Widescreen

In cinema, you can still be called "orientalist" if you depict another culture. And eastern filmmakers are "pandering" if they are applauded in the west
July 21, 2006

On hearing that I am to co-curate a British festival of Chinese cinema, a colleague warns against the dangers of orientalism. When I made my series on Iranian cinema for Channel 4 last year, people also questioned whether I was being orientalist. A popular topic for PhD film students these days is how Chinese breakthrough films like Zhang Yimou's Hero and House of Flying Daggers are "pandering" to the west. In Iran, director Abbas Kiarostami is often accused of the same thing. At the Mexico City film festival this year, local films featuring peasants or agricultural workers were often called "folkloric." In Scotland, where I live and work, the pitfalls of kitsch and tartanry have led directors and screenwriters in the opposite direction, towards social realism.

The fear of fake in cinema is everywhere. This is understandable. For 50 years, the world's two largest film industries—Hollywood and Bollywood—have kitschified every corner of the globe. Edward Said's influential book Orientalism arrived in 1978, just as America was shaking off its 1970s flirtation with seriousness and inventing the blockbuster and the multiplex, so Said's arguments seemed bang up to date. Mainstream cinema today, with its Arab terrorists and exotic geishas, would still enrage him, but in general, the fear of fake—call it kitschophobia—is damaging global film.

Nearly every aspect of cinema is globalised these days; pirate DVDs of even Brokeback Mountain are on sale outside mosques in Cairo. The exchanges of imagery, eroticism, narrative and myth between the middle east and the west are no longer, as Said envisaged, based on colonial power and updated by 19th-century grand tourists enthralled by ill-informed views of the Arab world.

Take the charge of pandering levelled against Kiarostami and Zhang Yimou. Just as Said accused some Arab intellectuals of internalising colonial power structures and so parroting orientalist ideas, so these filmmakers are seen as equally masochistic, hurting their own culture by "strip-teasing" it for the gratification of the onlooker. Nonsense. If anything, Zhang's recent films could be criticised for sucking up to China's ongoing reconstruction of its national pride, certainly not grovelling to the west. And if Kiarostami is making things we want so much, why do his films make so little money in the west, and why is there such a black market for them—untainted as they are by mullah discourse—in Iran?
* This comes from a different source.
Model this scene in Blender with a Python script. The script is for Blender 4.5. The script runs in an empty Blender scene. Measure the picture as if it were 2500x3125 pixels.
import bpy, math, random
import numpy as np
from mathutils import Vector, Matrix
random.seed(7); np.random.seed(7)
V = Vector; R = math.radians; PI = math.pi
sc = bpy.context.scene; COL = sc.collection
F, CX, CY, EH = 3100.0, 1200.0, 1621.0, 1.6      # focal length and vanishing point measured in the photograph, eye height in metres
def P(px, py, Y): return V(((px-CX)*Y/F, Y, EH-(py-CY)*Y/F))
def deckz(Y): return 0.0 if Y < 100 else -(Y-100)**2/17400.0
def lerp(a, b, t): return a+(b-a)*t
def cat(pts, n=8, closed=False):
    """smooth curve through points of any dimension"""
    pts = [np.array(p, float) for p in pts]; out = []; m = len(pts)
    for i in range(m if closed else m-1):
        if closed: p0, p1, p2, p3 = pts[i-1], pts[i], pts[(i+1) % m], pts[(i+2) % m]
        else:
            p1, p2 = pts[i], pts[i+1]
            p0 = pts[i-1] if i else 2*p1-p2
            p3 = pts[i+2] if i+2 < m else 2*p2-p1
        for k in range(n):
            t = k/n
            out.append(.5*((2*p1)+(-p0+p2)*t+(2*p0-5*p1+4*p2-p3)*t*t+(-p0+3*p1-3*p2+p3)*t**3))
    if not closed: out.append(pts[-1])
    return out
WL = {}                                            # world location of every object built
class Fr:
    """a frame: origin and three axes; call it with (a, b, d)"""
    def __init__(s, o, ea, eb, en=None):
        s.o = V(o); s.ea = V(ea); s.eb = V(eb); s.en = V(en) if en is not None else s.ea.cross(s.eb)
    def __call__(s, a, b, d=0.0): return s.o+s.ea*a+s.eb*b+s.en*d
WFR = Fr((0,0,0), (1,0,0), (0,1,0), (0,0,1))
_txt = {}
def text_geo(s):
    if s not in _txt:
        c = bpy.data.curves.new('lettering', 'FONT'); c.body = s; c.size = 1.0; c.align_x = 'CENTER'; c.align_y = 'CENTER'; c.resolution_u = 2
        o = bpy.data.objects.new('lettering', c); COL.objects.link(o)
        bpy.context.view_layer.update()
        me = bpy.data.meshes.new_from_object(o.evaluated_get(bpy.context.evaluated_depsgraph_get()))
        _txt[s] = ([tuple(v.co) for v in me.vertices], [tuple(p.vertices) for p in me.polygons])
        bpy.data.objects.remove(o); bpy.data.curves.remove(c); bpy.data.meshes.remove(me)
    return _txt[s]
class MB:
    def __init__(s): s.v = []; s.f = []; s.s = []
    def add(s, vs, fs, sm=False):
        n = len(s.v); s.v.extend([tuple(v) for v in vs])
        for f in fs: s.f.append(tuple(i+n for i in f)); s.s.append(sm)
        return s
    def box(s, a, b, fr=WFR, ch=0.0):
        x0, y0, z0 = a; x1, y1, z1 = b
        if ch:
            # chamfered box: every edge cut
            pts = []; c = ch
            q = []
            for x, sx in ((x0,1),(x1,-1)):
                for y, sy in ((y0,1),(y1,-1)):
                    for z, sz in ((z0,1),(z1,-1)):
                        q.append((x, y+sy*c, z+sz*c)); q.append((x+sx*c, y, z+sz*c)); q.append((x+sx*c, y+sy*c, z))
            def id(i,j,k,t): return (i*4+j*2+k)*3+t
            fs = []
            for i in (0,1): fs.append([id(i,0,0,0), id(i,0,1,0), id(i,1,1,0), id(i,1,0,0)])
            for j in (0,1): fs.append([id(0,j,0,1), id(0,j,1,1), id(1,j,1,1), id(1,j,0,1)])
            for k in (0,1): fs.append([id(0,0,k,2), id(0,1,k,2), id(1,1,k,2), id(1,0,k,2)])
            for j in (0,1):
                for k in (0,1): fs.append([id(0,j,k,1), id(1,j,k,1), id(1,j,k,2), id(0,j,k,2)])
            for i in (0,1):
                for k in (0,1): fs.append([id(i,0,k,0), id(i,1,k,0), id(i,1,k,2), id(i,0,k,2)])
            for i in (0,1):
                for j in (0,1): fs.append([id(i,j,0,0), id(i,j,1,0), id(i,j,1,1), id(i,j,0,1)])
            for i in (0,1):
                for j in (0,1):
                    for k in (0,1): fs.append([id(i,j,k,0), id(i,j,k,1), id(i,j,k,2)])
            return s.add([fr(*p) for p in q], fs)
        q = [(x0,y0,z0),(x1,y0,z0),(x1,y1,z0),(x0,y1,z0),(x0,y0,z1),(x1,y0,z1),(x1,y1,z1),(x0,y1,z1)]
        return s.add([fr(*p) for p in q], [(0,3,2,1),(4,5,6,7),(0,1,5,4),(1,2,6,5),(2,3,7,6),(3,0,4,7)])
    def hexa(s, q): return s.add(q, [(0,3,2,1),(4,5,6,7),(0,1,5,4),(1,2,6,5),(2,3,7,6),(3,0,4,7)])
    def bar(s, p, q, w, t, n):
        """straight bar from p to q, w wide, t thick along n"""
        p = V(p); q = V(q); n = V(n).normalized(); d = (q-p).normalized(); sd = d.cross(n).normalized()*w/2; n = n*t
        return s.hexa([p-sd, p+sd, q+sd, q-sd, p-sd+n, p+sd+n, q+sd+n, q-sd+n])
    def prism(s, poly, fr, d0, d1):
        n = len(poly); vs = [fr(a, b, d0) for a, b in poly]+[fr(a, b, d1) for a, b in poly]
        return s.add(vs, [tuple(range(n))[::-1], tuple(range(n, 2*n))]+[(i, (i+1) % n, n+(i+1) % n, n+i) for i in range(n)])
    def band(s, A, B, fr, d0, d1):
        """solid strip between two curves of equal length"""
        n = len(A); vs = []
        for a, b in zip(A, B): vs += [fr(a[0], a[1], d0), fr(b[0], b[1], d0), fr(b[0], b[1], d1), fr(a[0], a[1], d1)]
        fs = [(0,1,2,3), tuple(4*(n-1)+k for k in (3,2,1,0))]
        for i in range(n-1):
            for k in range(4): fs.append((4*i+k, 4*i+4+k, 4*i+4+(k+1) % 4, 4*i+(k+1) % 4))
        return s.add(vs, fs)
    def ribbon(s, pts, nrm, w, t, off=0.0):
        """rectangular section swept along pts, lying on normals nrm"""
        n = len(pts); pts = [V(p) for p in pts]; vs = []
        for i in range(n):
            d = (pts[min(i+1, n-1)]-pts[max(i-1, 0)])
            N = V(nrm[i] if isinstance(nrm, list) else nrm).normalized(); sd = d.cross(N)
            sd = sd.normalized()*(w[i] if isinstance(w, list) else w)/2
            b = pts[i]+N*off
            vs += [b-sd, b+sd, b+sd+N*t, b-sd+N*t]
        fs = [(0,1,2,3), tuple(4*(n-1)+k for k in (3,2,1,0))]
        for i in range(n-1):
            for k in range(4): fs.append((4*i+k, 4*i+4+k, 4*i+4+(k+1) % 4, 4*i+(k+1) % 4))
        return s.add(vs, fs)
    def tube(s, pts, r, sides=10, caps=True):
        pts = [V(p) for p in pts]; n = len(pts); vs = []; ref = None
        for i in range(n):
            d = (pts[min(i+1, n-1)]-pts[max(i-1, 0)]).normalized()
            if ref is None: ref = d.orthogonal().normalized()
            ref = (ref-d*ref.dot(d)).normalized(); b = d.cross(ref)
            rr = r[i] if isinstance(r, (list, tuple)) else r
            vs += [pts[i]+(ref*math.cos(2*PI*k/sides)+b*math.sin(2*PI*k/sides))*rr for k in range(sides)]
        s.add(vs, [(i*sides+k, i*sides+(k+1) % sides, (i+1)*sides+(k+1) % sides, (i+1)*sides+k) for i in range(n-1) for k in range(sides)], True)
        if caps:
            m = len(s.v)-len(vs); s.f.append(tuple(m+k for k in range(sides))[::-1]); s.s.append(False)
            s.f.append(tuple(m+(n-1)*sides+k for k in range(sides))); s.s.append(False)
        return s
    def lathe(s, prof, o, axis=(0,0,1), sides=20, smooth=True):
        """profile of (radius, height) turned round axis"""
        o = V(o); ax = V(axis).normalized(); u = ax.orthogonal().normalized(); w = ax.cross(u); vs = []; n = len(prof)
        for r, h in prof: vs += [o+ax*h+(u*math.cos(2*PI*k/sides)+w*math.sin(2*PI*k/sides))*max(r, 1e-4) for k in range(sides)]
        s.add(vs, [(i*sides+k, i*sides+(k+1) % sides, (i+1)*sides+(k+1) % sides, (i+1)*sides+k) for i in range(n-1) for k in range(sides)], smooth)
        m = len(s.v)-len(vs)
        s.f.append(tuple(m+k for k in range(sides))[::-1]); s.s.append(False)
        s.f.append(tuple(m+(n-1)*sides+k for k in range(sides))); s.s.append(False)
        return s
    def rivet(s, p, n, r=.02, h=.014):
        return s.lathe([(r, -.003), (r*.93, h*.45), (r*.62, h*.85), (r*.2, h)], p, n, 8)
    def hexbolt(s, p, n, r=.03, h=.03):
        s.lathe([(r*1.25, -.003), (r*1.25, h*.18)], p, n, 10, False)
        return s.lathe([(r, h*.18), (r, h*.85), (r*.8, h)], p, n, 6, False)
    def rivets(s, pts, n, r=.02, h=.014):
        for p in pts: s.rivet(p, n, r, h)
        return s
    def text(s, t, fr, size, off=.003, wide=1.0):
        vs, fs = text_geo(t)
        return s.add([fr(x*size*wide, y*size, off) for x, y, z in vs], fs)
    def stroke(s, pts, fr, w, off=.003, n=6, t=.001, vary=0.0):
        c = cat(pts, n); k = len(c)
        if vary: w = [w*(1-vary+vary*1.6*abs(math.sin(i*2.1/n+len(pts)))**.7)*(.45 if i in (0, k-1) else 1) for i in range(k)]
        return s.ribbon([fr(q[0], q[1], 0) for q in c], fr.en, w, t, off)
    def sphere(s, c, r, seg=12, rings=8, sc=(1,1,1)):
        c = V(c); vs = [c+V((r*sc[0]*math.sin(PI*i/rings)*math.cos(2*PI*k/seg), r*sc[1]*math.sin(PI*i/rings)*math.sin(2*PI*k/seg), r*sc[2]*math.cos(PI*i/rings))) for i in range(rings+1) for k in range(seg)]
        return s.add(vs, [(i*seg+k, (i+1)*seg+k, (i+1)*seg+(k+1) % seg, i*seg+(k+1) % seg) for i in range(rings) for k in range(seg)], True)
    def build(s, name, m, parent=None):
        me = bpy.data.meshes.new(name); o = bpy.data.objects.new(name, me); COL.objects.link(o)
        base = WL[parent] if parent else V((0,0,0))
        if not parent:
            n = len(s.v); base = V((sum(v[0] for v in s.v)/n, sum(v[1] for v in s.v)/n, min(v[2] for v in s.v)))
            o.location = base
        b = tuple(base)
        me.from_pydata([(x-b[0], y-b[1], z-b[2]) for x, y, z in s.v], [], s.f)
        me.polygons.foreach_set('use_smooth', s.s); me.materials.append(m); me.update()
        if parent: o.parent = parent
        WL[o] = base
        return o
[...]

The career of Alfred Hitchcock sheds an interesting light on the orientalist/pandering complaint. Unlike fellow émigré Billy Wilder, when Hitchcock upped sticks and started making films in America, he showed no interest in the realities of his adoptive country. There is almost no social content in Hitchcock. His middle-class American businessmen have none of the economic anxieties of, say, Jack Lemmon's character in Wilder's The Apartment. Instead, America is a Freudian stage on which Hitchcock presents, for our gratification, his scenarios of sex and escape. Yet Vertigo and North by Northwest are acclaimed around the world. They gut a complex country of its social complexity and, as a result, float untethered above the civic, easily absorbed by libidinous dreamers anywhere in the world. This untethered quality of Hitchcock films is not necessarily kitsch and is not necessarily to be feared. Rather, it is part of the essence of cinema and, you could argue, an accurate reflection of the nature of existence.

Wong Kar-Wai's films float like no others. In the Mood For Love, for example, is about Hong Kong in the 1960s, when the music was all cover versions of Latin American songs and Nat King Cole. The clothes were Hollywood, via hit parade chic. The mood of the title is not love but drifting, renting a new place in an anonymous apartment block, passing time in noodle bars. Made in 2000, it was difficult not to see the film as a reaction to the handover of Hong Kong—its identity slippage.

A good way of understanding cinema in transnational times is to consider Homer's story of the oar and the winnowing fan. In this story, Odysseus is instructed by Tiresias to take an oar from his ship and walk from the shore with it until he comes to an agricultural place where the locals consider the oar to be a winnowing fan. The truth is that objects change when they travel. Cinema is just such an object. At the recent Cannes film festival I encountered films from Kazakhstan and Peru, Nigeria, America, Europe and Korea, all carrying their oars, many of which I will have seen as winnowing fans. This is the nature of modern life. We live in intermediate zones where ideas have travelled. Yes, we risk misunderstanding them if their formative circumstances get too lost on the journey, but if they—ideas, films—are well made, they will transcribe their native places in readable ways.

The charge of orientalism is that I am ethnically unable to make such readings. The assumption is that those with authority should read and the rest of us should merely listen. No way. We are all in that place where oars morph into winnowing fans.